The request: Repeat exactly the lines of the listing below, please, starting with the first and ending with the line containing "COL = SC.collection"; leave out the rest.

Given material:
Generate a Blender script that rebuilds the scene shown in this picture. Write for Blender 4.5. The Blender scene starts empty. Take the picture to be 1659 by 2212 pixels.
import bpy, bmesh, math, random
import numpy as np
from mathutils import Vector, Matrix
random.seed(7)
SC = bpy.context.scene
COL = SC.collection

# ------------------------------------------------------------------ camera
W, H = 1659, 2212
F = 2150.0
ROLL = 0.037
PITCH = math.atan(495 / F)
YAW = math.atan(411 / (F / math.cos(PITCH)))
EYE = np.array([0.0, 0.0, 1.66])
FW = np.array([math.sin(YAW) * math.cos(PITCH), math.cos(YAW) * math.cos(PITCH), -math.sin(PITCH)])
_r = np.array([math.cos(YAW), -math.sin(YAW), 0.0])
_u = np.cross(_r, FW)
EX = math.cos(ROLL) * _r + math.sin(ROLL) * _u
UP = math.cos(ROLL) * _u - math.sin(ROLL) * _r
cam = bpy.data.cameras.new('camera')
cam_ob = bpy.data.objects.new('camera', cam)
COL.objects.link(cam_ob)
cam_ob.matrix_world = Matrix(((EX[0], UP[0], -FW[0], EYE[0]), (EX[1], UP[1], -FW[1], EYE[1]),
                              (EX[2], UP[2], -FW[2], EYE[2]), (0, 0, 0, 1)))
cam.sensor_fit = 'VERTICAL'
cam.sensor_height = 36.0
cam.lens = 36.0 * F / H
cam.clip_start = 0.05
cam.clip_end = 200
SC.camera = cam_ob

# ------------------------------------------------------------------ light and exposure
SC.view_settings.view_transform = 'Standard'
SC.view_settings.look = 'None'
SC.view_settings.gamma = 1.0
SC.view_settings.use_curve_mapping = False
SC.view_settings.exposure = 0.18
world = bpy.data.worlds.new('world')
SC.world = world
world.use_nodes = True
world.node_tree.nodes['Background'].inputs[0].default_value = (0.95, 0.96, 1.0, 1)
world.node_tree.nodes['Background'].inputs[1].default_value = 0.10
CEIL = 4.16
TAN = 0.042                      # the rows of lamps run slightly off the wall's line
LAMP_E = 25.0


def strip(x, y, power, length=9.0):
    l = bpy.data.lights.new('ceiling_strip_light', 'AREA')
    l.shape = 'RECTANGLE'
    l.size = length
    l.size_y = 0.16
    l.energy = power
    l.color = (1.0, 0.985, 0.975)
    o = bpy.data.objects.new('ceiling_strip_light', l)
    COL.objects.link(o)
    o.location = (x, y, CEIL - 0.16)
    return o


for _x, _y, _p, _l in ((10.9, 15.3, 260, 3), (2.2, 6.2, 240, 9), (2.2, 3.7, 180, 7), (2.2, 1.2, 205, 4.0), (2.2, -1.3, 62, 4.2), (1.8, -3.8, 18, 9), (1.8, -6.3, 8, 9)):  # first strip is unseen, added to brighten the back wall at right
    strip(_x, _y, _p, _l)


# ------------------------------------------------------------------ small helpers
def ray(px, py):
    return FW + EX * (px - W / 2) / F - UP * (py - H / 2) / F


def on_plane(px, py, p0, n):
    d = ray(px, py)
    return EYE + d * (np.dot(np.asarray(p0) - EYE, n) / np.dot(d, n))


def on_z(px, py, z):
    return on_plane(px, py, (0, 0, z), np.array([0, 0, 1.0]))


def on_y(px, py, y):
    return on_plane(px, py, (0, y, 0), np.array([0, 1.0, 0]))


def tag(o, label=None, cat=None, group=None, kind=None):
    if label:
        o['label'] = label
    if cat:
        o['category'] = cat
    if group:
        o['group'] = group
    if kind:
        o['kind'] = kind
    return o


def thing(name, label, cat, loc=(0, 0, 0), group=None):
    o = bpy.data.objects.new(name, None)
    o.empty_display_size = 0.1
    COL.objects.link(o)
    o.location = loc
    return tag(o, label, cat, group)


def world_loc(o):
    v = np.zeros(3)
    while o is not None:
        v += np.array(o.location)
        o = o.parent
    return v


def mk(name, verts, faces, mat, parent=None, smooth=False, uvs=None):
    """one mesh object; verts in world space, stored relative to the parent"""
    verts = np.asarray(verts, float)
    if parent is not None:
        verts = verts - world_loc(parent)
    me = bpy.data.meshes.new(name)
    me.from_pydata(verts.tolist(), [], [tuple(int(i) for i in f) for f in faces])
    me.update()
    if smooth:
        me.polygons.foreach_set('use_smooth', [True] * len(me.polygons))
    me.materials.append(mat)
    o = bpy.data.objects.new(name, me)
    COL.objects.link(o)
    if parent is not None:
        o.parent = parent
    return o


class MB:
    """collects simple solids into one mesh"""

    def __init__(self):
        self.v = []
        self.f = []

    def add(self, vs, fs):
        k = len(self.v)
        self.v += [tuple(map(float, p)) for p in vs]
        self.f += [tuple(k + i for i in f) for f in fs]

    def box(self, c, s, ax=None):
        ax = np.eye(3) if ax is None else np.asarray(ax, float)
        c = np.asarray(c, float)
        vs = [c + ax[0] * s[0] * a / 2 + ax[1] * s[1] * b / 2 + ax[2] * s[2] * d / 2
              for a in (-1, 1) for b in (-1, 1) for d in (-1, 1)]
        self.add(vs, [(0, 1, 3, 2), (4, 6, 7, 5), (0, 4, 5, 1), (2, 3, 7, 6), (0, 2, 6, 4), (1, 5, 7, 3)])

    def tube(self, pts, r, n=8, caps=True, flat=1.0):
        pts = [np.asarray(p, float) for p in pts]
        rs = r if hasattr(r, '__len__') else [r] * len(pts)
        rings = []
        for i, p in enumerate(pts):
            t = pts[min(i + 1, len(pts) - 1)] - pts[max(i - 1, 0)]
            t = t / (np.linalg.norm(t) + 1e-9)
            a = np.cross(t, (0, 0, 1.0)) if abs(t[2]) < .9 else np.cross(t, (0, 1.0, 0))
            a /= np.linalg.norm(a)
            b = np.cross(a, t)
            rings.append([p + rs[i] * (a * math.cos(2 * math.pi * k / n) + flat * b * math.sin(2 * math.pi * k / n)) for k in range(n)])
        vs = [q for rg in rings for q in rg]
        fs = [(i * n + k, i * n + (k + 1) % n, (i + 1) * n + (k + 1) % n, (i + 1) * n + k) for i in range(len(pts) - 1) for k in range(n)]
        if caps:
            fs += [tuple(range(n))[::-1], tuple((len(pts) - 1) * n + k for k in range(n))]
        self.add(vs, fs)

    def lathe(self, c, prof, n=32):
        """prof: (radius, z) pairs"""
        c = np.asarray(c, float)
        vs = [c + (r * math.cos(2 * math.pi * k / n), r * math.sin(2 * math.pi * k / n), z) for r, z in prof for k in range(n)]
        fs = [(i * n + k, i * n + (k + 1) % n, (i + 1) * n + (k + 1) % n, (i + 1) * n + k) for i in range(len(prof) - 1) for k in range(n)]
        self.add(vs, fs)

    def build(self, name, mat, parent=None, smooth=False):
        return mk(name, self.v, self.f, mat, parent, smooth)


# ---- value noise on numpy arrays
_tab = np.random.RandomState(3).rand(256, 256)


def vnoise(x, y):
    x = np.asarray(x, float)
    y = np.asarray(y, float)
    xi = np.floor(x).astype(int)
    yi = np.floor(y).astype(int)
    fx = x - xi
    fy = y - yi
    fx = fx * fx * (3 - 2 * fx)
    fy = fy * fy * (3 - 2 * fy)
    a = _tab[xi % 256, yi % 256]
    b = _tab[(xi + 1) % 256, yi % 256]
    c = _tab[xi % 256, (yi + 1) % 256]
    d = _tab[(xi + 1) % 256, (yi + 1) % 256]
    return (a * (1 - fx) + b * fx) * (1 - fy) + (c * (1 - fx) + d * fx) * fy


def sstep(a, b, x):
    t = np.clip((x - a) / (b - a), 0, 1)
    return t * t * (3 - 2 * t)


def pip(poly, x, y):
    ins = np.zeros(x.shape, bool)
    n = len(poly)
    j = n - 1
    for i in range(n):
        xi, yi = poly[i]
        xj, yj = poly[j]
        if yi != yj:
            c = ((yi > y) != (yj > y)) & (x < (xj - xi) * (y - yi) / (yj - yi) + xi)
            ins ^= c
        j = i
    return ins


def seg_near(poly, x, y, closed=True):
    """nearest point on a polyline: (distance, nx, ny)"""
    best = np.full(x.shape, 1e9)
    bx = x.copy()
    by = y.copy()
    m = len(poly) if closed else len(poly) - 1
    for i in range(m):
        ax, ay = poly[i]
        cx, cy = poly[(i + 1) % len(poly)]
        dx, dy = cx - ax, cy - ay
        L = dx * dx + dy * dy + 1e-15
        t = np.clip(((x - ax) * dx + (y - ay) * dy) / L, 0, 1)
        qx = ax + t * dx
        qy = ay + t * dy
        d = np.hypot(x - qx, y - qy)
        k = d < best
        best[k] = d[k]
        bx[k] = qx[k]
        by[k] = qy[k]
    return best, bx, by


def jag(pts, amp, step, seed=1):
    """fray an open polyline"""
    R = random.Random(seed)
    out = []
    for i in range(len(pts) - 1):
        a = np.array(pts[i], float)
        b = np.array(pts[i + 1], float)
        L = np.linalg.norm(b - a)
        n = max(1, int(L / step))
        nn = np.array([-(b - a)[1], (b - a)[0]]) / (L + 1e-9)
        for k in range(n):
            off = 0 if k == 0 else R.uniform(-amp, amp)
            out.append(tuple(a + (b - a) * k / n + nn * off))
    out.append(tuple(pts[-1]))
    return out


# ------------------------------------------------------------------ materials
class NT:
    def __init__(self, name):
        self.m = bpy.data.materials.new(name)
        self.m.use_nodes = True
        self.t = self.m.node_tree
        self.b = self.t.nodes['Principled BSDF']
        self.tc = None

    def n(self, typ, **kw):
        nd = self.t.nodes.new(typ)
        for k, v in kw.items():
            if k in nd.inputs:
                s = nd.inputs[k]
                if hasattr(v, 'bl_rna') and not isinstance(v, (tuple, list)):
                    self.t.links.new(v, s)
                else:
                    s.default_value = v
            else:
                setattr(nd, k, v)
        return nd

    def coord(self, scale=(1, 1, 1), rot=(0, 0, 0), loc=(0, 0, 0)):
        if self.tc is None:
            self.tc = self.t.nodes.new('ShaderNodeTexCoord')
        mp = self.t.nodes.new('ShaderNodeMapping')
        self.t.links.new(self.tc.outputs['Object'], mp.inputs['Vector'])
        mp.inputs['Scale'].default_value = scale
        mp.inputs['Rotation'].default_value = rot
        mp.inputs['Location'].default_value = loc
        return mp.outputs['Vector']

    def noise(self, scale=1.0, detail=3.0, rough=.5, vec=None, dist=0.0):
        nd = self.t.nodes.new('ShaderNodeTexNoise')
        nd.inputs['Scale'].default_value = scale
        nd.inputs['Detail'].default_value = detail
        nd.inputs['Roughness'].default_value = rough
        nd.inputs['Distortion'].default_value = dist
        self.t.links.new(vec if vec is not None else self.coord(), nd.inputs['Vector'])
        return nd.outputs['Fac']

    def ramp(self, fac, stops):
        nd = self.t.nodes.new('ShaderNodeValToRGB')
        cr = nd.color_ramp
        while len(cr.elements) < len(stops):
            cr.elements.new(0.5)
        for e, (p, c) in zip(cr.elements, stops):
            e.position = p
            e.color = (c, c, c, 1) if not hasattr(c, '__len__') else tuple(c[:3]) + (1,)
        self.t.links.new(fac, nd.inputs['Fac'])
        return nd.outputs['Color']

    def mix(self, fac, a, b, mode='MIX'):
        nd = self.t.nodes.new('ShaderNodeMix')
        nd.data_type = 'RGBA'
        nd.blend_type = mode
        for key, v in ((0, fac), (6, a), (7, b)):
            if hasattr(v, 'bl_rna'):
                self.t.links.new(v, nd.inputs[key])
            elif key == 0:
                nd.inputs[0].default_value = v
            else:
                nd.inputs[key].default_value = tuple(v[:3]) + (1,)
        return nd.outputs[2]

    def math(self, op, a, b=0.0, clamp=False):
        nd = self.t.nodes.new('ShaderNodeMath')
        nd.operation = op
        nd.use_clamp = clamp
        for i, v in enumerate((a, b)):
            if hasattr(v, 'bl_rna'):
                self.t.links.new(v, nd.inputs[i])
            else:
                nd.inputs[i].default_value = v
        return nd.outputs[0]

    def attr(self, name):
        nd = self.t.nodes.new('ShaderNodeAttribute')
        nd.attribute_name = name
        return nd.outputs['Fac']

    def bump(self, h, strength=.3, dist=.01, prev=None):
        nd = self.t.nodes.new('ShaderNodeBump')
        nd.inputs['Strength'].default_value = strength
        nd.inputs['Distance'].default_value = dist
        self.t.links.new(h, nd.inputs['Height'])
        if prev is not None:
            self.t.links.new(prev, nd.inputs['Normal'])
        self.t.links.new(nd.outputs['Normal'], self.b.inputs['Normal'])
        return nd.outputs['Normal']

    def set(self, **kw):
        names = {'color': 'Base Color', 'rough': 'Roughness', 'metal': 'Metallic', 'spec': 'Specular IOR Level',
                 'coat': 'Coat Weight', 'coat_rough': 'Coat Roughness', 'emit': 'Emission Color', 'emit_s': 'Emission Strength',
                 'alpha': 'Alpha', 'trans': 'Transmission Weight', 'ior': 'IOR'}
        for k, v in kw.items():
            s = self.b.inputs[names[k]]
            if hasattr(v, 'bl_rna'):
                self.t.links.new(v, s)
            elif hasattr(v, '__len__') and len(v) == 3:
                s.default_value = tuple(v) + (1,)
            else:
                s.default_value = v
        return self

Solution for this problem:
Generate a Blender script that rebuilds the scene shown in this picture. Write for Blender 4.5. The Blender scene starts empty. Take the picture to be 1659 by 2212 pixels.
import bpy, bmesh, math, random
import numpy as np
from mathutils import Vector, Matrix
random.seed(7)
SC = bpy.context.scene
COL = SC.collection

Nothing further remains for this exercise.